▸ **Exercise**: Print, exactly as they stand, the lines from the start of the listing to the line containing "from math import", inclusive.

** start of Dataset excerpt **

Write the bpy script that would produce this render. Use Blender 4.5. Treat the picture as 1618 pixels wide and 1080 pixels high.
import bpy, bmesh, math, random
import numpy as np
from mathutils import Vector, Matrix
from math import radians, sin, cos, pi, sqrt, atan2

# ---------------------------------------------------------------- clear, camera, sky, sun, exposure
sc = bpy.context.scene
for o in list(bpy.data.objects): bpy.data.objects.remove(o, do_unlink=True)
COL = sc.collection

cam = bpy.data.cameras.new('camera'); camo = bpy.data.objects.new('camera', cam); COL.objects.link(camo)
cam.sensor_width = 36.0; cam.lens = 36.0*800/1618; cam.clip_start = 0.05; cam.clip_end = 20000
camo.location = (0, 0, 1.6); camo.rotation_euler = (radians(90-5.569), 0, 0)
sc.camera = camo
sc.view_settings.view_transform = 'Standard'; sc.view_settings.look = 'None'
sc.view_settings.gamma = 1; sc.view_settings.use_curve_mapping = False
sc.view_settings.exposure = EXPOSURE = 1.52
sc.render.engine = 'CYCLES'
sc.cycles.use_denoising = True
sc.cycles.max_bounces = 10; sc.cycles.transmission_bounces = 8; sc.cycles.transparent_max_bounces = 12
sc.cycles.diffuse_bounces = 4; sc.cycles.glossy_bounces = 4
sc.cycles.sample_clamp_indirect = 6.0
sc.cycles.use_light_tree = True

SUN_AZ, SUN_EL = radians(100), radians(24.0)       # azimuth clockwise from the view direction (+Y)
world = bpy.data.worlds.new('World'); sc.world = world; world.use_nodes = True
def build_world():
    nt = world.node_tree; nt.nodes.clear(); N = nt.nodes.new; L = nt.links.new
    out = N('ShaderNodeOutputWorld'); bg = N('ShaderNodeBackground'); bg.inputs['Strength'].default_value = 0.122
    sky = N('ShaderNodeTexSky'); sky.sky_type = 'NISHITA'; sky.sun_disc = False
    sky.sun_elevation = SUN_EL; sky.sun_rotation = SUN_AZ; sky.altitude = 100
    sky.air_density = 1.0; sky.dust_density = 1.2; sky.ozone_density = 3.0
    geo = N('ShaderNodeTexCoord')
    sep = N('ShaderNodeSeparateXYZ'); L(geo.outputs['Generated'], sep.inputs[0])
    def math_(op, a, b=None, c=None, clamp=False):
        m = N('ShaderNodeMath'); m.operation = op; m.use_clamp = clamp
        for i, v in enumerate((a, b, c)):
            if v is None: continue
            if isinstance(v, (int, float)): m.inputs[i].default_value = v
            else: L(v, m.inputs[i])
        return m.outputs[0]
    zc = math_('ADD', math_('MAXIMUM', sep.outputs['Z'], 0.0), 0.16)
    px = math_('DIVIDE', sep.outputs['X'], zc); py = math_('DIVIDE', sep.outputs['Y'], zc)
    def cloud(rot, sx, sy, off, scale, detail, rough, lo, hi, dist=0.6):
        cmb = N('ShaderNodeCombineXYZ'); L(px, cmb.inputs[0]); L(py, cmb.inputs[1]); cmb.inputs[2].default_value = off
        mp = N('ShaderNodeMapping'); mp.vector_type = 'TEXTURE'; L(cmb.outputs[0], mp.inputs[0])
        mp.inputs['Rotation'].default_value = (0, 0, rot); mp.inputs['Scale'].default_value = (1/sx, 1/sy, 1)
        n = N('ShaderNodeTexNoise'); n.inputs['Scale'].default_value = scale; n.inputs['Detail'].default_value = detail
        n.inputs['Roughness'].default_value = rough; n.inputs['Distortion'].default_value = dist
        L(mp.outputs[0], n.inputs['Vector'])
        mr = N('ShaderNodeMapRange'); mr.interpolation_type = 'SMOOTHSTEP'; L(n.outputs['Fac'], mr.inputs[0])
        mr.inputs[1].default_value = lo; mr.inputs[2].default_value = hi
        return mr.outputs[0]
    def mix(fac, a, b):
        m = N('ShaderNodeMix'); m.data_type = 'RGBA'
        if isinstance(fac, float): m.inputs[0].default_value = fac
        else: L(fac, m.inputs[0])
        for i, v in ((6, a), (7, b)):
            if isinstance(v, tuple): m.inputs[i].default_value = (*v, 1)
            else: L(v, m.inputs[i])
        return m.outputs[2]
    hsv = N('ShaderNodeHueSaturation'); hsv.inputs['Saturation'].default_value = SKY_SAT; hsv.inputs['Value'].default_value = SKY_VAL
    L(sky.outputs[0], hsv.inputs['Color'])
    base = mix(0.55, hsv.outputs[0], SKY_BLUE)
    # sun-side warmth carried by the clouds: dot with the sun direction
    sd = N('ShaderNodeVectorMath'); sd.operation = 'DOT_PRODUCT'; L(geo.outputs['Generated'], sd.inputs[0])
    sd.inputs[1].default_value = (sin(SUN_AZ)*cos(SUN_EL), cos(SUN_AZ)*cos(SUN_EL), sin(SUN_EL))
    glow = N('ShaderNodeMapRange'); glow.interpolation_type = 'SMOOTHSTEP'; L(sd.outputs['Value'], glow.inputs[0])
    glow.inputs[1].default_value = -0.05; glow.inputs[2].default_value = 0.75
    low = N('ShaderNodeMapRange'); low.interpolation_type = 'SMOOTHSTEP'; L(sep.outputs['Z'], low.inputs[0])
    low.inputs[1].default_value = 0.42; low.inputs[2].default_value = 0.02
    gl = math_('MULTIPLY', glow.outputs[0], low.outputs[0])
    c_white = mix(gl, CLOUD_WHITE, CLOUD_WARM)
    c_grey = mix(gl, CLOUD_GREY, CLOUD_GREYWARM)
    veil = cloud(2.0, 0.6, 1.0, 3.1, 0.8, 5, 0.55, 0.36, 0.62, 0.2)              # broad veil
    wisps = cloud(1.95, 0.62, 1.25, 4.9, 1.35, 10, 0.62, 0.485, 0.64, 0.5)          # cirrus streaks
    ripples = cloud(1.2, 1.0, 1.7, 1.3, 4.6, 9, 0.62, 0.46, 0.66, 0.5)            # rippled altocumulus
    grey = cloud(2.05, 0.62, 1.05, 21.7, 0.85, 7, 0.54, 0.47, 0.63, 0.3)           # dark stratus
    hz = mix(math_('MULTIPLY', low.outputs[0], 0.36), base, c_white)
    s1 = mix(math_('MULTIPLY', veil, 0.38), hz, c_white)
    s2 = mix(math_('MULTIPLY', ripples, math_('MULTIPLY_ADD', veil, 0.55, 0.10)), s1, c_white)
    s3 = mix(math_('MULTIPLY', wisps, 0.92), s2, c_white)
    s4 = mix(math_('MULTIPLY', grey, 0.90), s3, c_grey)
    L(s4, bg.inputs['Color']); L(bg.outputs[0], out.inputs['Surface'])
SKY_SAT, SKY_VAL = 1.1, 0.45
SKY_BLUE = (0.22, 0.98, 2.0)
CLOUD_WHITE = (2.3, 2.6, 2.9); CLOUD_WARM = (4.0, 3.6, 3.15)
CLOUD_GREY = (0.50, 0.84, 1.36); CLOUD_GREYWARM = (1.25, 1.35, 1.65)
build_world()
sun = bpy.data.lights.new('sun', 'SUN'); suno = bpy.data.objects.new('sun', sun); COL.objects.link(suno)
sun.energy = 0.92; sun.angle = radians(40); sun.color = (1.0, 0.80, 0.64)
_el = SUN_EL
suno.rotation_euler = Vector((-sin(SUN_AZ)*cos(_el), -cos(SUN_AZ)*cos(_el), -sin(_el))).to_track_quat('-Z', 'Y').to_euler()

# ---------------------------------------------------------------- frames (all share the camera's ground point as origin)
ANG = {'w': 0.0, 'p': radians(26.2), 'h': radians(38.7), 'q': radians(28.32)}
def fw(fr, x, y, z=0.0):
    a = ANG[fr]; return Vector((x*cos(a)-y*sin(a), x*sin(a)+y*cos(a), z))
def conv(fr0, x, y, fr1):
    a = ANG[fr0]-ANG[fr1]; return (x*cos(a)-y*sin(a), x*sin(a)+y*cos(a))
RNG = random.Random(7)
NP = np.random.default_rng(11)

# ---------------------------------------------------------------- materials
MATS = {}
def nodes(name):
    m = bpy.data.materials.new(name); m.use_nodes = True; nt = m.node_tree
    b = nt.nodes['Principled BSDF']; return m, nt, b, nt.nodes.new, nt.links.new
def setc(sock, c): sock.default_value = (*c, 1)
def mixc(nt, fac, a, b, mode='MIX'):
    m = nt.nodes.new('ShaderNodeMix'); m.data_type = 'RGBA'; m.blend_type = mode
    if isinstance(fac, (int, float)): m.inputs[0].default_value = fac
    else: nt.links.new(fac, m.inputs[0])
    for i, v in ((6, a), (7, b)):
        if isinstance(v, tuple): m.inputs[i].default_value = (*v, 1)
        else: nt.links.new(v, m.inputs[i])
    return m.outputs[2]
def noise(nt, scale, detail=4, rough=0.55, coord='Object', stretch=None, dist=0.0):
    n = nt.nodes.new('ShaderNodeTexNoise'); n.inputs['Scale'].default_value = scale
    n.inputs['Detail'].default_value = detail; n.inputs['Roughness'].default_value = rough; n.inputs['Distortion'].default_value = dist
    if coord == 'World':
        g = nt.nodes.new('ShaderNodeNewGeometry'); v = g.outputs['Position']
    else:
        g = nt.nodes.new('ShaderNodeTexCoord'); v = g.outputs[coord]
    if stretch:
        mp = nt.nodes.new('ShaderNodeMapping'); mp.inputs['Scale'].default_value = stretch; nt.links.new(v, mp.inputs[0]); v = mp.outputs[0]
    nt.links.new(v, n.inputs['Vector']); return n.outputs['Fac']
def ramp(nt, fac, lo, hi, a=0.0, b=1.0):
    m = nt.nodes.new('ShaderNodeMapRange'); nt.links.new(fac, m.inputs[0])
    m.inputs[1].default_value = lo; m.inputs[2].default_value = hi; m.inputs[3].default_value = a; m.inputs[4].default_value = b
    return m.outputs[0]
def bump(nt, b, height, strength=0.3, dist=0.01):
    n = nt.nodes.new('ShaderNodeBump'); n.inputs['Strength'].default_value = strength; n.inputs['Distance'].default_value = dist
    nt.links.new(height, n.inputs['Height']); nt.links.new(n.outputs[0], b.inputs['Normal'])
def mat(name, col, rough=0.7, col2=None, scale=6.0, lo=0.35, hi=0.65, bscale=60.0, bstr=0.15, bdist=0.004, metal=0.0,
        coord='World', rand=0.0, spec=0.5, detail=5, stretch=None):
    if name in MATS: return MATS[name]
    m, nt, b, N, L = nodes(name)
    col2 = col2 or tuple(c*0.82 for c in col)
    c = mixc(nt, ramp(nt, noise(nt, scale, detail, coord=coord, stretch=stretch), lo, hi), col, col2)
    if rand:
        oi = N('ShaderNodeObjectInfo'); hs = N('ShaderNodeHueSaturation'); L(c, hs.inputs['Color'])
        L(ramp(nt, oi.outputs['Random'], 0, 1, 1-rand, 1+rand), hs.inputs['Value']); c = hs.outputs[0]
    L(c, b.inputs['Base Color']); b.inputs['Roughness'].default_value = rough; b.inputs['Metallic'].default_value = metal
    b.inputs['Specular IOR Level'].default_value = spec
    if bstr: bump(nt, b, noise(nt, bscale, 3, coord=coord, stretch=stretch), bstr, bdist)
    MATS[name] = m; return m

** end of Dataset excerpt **

▸ **Result**:
Write the bpy script that would produce this render. Use Blender 4.5. Treat the picture as 1618 pixels wide and 1080 pixels high.
import bpy, bmesh, math, random
import numpy as np
from mathutils import Vector, Matrix
from math import radians, sin, cos, pi, sqrt, atan2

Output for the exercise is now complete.